Inside the Jalisco New Generation Cartel (CJNG), there is growing suspicion that the death of Nemesio Oseguera Cervantes, “El Mencho,” killed on February 22 in Tapalpa, Jalisco, was the result not only of a military operation but also of internal betrayal.
According to testimonies from members close to the CJNG’s top leader—a secretary and a hitman who survived the operation—the organization had already noticed strange movements among its own commanders before the military deployment that Saturday.
According to what journalist Luis Chaparro revealed on the program Pie de Nota, both sources indicated that the unusual attitude and preparedness of Hugo Gonzalo Mendoza Gaytán, “El Sapo,” on the day of the operation raised suspicions even before “El Mencho’s” death.
“I was in the same cabins (in Tapalpa), but on the other side, the opposite side. That day I went out to deliver a message to “El Sapo.” He was in Talpa de Allende, and that’s where I noticed something strange. I know him well, and it struck me as odd that they were getting ready, as if they already knew what was going to happen,” one of the sources told the reporter.

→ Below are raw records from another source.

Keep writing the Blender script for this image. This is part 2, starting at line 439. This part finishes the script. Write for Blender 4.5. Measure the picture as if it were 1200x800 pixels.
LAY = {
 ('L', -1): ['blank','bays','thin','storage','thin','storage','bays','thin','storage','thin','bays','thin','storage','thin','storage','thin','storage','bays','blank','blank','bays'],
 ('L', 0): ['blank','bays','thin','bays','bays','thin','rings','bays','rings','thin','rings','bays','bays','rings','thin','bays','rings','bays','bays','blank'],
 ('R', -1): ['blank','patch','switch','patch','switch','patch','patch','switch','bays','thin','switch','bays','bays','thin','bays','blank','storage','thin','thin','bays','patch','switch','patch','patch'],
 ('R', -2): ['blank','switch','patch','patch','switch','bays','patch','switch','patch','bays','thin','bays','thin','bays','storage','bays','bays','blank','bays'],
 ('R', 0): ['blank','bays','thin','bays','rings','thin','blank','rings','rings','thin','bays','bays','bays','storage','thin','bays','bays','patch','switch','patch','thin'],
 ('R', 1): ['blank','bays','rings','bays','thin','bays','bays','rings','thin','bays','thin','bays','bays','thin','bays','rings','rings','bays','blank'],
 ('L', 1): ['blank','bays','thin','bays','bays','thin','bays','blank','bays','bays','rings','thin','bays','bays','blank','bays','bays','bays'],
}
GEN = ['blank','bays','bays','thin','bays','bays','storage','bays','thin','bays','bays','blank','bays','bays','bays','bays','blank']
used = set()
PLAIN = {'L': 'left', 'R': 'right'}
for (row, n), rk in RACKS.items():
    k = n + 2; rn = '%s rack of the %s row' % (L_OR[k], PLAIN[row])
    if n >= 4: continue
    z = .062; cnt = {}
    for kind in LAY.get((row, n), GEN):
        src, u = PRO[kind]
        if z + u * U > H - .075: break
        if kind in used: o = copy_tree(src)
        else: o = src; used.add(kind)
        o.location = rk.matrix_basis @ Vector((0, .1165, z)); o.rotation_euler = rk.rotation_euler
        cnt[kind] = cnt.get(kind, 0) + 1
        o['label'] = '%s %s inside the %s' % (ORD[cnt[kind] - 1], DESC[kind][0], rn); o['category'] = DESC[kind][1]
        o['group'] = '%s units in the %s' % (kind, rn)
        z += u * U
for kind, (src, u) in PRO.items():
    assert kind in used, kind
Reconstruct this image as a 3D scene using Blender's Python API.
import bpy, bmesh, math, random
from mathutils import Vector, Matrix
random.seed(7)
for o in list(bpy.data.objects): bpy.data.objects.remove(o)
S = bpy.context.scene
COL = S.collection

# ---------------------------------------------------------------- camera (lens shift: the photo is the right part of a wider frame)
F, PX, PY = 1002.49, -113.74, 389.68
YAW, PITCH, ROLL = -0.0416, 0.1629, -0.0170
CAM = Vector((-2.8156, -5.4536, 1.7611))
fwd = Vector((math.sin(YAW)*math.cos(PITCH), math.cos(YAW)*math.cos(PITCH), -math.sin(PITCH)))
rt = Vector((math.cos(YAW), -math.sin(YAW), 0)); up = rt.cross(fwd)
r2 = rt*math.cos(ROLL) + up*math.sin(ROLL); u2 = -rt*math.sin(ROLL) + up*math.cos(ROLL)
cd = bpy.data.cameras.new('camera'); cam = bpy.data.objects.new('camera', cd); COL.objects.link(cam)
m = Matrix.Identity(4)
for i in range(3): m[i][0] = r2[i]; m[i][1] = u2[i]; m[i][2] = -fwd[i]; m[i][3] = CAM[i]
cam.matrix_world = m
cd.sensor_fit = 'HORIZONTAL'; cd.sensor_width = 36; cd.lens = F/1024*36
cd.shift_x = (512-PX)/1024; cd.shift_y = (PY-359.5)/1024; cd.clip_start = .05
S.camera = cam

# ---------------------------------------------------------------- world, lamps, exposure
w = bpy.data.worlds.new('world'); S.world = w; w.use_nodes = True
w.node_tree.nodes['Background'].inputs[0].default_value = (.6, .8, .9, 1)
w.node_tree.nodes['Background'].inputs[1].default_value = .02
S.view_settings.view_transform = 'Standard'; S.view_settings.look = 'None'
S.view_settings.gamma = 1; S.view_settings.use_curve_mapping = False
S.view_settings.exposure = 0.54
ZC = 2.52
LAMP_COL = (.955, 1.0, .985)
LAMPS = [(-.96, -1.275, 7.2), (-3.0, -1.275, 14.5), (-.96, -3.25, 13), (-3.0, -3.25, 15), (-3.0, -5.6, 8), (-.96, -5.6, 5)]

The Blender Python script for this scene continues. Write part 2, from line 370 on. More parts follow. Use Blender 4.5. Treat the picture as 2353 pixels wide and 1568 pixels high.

Although the official version maintains that the CJNG leader was wounded in the confrontation and died during transport, the death certificate places his death in Tapalpa.
One of the sources, whose close relationship with “El Mencho” Luis Chaparro verified through photographs and by comparing his account with a second testimony, indicated that from the very beginning, there was talk within the cartel of a possible betrayal: “We think it was “El Sapo” who set him up, but we don’t know for sure,” he recounted.